# start of INFORMATION PROVIDED
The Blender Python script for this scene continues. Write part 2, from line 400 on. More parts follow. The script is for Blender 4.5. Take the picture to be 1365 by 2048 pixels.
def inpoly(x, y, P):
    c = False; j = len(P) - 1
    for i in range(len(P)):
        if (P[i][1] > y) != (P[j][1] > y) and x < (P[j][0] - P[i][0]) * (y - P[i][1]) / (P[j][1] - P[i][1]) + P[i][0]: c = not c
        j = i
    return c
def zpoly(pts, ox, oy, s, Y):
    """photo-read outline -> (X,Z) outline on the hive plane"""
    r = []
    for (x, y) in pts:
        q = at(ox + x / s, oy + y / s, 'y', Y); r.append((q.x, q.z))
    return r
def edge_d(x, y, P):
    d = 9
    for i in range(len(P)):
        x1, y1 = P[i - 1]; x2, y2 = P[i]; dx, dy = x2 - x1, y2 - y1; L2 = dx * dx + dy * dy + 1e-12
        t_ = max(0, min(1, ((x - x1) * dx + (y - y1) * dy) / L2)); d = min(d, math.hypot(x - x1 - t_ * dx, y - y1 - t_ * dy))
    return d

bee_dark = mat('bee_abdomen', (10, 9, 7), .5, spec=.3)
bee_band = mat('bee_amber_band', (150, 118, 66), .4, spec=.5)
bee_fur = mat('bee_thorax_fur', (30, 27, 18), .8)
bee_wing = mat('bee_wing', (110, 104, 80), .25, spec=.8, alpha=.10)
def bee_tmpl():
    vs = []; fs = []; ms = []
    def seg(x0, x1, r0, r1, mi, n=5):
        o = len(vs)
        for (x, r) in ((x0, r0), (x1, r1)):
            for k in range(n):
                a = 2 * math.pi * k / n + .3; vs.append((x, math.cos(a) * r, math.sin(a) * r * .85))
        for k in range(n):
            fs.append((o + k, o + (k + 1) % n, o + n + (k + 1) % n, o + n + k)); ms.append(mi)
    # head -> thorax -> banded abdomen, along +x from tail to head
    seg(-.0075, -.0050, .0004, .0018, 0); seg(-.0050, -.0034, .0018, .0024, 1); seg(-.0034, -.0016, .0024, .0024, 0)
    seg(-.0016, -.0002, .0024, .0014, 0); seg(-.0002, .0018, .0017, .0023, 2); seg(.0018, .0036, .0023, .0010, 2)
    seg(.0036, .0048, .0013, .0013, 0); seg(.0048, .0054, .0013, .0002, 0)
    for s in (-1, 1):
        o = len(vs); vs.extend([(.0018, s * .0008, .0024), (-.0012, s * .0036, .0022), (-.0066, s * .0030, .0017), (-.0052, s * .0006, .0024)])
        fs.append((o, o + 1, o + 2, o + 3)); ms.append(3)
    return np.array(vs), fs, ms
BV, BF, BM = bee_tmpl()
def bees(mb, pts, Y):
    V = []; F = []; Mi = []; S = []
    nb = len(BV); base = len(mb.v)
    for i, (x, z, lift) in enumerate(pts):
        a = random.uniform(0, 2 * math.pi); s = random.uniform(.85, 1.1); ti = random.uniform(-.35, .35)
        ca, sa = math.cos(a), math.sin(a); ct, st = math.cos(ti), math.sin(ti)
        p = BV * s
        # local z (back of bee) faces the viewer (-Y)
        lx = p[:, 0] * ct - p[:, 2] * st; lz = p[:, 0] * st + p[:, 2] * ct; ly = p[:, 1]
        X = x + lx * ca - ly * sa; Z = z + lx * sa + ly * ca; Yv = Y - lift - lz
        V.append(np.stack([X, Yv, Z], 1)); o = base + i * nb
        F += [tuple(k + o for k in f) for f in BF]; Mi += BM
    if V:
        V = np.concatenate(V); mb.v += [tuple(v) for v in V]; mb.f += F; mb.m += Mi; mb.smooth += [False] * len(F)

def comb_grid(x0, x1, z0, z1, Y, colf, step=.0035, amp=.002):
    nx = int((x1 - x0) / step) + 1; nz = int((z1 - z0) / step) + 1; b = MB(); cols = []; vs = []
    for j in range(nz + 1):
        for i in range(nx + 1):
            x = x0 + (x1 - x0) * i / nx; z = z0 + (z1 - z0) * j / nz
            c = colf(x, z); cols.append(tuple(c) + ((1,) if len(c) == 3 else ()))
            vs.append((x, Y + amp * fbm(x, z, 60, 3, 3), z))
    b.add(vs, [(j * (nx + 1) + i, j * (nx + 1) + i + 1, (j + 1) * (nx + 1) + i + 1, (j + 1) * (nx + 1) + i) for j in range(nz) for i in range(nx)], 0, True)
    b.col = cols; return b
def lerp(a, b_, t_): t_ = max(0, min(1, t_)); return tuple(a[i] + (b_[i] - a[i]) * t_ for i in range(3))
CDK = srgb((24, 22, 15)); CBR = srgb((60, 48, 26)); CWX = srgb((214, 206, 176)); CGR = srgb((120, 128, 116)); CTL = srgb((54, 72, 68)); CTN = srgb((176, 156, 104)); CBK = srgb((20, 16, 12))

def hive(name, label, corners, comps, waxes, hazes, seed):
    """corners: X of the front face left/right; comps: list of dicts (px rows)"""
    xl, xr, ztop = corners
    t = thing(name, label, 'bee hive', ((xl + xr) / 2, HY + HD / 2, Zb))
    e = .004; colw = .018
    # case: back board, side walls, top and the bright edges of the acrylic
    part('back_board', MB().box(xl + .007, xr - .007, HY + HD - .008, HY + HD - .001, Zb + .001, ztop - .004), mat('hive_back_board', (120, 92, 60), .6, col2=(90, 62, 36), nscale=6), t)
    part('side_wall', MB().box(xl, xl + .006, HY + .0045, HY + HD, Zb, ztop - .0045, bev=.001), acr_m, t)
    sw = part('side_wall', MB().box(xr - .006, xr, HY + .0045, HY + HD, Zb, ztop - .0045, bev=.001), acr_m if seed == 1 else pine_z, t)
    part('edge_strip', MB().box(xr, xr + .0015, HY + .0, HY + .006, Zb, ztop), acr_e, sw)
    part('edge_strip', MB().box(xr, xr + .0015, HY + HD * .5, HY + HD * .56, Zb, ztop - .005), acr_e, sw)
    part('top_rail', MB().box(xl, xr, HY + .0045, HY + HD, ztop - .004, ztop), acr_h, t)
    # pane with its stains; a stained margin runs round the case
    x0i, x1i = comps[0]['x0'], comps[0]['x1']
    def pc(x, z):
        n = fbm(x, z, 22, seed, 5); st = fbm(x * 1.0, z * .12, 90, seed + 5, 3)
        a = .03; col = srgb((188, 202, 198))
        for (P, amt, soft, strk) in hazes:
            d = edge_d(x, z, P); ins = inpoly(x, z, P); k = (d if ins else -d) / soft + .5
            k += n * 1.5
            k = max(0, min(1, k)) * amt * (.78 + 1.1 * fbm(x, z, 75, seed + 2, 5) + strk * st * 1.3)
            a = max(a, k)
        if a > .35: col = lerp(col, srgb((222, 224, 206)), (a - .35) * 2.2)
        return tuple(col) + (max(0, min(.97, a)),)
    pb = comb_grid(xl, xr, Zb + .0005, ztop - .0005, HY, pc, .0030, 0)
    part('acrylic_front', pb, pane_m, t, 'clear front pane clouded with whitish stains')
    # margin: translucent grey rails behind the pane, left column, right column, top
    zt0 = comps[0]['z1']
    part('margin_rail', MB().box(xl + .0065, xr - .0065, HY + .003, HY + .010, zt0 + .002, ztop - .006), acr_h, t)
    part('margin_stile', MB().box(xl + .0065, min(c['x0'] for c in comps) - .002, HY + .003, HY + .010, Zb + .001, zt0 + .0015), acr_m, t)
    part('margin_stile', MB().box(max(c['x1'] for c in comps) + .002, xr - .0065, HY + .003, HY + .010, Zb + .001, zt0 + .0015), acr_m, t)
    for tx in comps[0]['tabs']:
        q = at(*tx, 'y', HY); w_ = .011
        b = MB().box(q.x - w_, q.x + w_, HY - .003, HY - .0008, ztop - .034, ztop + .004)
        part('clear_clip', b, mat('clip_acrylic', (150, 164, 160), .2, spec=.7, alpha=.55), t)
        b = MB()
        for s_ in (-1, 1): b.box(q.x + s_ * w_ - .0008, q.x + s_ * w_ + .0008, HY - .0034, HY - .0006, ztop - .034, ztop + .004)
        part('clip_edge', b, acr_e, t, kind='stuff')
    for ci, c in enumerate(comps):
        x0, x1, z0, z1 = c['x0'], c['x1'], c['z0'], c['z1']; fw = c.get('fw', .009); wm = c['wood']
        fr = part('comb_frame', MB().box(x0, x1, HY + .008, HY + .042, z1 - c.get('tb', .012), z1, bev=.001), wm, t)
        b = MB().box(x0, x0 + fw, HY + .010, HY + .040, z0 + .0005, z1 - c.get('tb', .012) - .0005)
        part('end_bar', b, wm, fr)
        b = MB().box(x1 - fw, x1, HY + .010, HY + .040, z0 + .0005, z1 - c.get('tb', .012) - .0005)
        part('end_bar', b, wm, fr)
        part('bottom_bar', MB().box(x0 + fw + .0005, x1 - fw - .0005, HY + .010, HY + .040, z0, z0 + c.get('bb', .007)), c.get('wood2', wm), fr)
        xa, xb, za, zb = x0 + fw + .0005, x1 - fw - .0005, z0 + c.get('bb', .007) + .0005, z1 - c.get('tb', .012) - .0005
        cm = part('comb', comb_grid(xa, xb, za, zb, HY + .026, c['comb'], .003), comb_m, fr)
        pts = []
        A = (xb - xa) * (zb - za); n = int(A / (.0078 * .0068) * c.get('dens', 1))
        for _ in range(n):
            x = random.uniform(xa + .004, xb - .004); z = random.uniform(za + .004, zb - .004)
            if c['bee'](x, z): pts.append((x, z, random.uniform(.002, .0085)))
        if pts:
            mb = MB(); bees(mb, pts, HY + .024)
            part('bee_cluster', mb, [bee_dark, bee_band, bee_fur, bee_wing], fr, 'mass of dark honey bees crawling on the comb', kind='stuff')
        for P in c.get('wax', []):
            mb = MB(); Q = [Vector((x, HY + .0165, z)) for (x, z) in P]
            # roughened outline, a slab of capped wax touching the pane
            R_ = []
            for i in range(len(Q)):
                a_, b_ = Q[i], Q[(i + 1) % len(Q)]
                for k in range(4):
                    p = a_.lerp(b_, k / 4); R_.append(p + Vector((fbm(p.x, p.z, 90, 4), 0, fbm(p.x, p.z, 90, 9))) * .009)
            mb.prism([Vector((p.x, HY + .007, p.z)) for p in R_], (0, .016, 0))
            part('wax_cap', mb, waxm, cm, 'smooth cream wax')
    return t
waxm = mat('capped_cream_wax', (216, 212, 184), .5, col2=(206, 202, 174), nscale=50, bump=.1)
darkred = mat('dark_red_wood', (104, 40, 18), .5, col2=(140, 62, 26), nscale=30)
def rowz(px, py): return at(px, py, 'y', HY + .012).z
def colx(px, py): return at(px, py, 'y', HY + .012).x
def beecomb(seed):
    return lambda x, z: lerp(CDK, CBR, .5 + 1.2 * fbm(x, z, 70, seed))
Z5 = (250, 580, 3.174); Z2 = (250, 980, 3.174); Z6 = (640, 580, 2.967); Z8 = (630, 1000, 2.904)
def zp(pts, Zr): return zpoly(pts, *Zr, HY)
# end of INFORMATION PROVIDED
REQUIREMENTS: Find all the lines containing "from" in the material, then copy them.

ANSWER:
The Blender Python script for this scene continues. Write part 2, from line 400 on. More parts follow. The script is for Blender 4.5. Take the picture to be 1365 by 2048 pixels.
    # head -> thorax -> banded abdomen, along +x from tail to head